> **Stated problem**
Word for word, restate the lines from the start of the data below through the line containing "C = bpy.context.scene.collection".

> **Recorded information**
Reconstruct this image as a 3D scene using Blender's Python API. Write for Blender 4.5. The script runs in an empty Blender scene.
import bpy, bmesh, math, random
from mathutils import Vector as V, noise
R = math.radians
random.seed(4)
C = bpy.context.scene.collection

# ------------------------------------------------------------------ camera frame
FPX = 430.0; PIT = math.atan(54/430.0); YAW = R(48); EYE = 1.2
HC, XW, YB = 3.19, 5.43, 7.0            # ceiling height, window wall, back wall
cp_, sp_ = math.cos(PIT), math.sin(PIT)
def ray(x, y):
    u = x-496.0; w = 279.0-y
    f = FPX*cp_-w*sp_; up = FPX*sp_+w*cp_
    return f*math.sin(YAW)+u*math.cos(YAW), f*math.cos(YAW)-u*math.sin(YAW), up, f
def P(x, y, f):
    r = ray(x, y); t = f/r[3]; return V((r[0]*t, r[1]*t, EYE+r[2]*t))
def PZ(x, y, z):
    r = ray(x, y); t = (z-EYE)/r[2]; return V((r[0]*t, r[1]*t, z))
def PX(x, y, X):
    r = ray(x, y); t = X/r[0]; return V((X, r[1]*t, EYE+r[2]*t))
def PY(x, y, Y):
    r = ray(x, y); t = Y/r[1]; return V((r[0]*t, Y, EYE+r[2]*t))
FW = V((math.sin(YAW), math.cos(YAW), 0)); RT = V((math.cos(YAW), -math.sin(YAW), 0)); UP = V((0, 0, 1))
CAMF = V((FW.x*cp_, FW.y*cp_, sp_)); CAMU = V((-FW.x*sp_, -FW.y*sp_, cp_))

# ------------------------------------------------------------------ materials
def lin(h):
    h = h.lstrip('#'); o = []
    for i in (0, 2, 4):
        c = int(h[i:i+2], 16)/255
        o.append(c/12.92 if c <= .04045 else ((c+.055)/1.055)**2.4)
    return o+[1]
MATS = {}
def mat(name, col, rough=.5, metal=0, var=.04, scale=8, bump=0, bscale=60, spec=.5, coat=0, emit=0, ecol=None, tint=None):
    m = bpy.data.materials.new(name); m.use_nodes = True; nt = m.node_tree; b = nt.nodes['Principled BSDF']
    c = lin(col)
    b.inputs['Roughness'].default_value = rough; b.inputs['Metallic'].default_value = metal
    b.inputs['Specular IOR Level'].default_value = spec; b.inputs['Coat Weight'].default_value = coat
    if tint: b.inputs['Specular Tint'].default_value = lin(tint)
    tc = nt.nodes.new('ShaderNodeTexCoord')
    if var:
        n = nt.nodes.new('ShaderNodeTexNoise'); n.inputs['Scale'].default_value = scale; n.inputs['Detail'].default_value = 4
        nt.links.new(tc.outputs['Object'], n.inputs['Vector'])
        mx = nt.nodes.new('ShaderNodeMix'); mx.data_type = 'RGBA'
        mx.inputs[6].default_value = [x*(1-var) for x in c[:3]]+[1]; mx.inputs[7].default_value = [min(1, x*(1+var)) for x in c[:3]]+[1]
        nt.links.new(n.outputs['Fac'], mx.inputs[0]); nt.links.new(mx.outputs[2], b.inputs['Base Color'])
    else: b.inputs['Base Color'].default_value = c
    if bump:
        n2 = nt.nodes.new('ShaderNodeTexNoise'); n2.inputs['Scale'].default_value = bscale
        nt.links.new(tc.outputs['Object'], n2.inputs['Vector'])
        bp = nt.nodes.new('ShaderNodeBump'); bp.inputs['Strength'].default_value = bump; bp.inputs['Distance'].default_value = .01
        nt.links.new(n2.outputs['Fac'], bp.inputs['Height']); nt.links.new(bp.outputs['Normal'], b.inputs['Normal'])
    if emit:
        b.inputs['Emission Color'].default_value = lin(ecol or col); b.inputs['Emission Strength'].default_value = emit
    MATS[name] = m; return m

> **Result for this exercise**
Reconstruct this image as a 3D scene using Blender's Python API. Write for Blender 4.5. The script runs in an empty Blender scene.
import bpy, bmesh, math, random
from mathutils import Vector as V, noise
R = math.radians
random.seed(4)
C = bpy.context.scene.collection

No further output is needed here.